Wavelength of Source in Loud Single Mirror Exp.

[merc90]

1. Homework Statement : In a loud single mirror exp. a bright fringe of width 0.2 mm is seen at a point on the screen kept at a distance 1.0 m from the source. When the mirror is raised up to increase the angle of incidence at any point of the mirror by a dist. of 0.9 mm, fringe width of the same fringe becomes 0.5 mm, find the wavelength of the source.

2. Homework Equations : wavelength = distance between the two slits (a) * fringe width (X) / distance from source to screen (D)
3. The Attempt at a Solution : How to find the distance between the two slits? Should I be proceeding by finding "a" by a= incidence angle*D?

 

[Redbelly98]

1. Homework Statement : In a loud single mirror exp. a bright fringe of width 0.2 mm is seen at a point on the screen kept at a distance 1.0 m from the source. When the mirror is raised up to increase the angle of incidence at any point of the mirror by a dist. of 0.9 mm, fringe width of the same fringe becomes 0.5 mm, find the wavelength of the source.

2. Homework Equations : wavelength = distance between the two slits (a) * fringe width (X) / distance from source to screen (D)
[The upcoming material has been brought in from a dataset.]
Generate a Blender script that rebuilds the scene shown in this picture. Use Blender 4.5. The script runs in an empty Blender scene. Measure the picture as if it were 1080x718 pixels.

3. The Attempt at a Solution : How to find the distance between the two slits? Should I be proceeding by finding "a" by a= incidence angle*D?

Welcome to Physics Forums.

You can use the first equation you wrote,

wavelength = distance between the two slits (a) * fringe width (X) / distance from source to screen (D)

... and write it twice, because there are two situations:
(1) the distance between the "slits" is a
(2) the distance between the "slits" is ____ [where you fill in the blank here].

 

[merc90]

Thanks Redbelly98 for the quick reply.

Is the answer: wavelength = 6000 A correct?

Steps:
wavelength = 2*a*X/D
Therefore, 2*a*0.2/1000=2*(a-0.9)*0.5/1000
which gives, a=1.5 or 2*a = 3.0
so, wavelength =3.0*0.2/1000
=6000 A

 

[Redbelly98]

Looks good!

You may need to better explain how you worked the units, if you submit your homework to be graded or have to work a similar problem on an exam someday.